**PROMPT**
Could you write out the opening lines of the data, word for word, stopping after the line that contains "pi = math.pi"?

Collected data
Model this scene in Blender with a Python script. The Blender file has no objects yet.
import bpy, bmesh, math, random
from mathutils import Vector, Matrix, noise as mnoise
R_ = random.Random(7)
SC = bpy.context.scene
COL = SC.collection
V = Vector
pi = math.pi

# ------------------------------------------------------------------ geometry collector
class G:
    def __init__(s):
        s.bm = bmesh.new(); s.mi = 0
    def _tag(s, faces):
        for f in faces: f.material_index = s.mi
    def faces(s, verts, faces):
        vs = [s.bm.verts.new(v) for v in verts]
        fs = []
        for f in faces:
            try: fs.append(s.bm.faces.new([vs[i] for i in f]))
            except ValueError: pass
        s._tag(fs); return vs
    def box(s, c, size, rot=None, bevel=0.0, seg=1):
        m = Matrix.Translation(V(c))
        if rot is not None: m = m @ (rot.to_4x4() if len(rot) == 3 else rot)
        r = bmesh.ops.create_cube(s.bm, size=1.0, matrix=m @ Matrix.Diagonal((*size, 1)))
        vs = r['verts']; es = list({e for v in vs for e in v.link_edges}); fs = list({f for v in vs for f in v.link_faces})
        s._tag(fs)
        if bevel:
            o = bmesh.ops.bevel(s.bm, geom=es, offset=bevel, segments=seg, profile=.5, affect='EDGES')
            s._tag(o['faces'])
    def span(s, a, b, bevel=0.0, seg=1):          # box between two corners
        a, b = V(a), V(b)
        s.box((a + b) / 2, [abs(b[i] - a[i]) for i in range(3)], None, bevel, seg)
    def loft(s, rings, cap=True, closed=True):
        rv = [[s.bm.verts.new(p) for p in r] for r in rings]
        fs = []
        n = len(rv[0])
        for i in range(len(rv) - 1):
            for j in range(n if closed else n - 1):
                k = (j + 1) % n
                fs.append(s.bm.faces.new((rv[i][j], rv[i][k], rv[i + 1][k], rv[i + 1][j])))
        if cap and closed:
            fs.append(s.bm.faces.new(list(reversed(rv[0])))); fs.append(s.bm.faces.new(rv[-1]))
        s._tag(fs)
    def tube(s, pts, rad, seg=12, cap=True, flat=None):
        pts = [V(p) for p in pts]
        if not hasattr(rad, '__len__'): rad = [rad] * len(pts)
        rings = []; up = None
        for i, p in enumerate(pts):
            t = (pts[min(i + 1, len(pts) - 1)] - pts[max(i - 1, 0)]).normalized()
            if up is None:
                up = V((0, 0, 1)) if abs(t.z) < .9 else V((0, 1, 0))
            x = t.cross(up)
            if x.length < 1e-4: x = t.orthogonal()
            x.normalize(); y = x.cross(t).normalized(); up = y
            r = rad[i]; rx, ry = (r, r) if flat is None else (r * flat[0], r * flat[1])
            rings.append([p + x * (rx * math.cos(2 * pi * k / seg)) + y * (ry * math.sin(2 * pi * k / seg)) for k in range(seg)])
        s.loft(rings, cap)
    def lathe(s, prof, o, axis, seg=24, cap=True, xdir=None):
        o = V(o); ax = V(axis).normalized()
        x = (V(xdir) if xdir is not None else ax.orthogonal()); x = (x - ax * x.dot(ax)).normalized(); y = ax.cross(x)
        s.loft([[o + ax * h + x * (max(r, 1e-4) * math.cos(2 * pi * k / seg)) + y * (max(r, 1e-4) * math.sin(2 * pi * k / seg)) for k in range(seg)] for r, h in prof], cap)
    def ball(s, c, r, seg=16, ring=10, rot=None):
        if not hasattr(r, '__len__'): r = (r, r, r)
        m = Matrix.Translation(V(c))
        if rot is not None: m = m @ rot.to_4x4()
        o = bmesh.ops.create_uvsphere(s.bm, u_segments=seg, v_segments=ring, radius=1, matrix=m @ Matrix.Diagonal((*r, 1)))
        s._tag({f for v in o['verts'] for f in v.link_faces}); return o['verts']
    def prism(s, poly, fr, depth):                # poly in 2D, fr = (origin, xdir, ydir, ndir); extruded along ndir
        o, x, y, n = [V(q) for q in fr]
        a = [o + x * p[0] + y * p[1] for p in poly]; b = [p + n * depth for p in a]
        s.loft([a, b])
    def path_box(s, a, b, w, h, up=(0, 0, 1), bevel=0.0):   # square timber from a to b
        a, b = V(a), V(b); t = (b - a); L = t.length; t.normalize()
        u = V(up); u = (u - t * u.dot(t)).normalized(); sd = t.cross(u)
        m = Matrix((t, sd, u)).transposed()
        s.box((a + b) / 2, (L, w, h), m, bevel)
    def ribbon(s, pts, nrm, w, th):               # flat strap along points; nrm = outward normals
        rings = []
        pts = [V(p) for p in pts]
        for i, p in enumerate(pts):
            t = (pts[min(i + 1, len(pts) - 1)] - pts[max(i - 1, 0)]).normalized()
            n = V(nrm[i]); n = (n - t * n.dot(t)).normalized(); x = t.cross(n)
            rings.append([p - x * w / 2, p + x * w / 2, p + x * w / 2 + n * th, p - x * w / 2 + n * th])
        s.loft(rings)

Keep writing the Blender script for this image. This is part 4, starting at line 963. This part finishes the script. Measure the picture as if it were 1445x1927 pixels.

**OUTPUT FOR THIS TASK**
Model this scene in Blender with a Python script. The Blender file has no objects yet.
import bpy, bmesh, math, random
from mathutils import Vector, Matrix, noise as mnoise
R_ = random.Random(7)
SC = bpy.context.scene
COL = SC.collection
V = Vector
pi = math.pi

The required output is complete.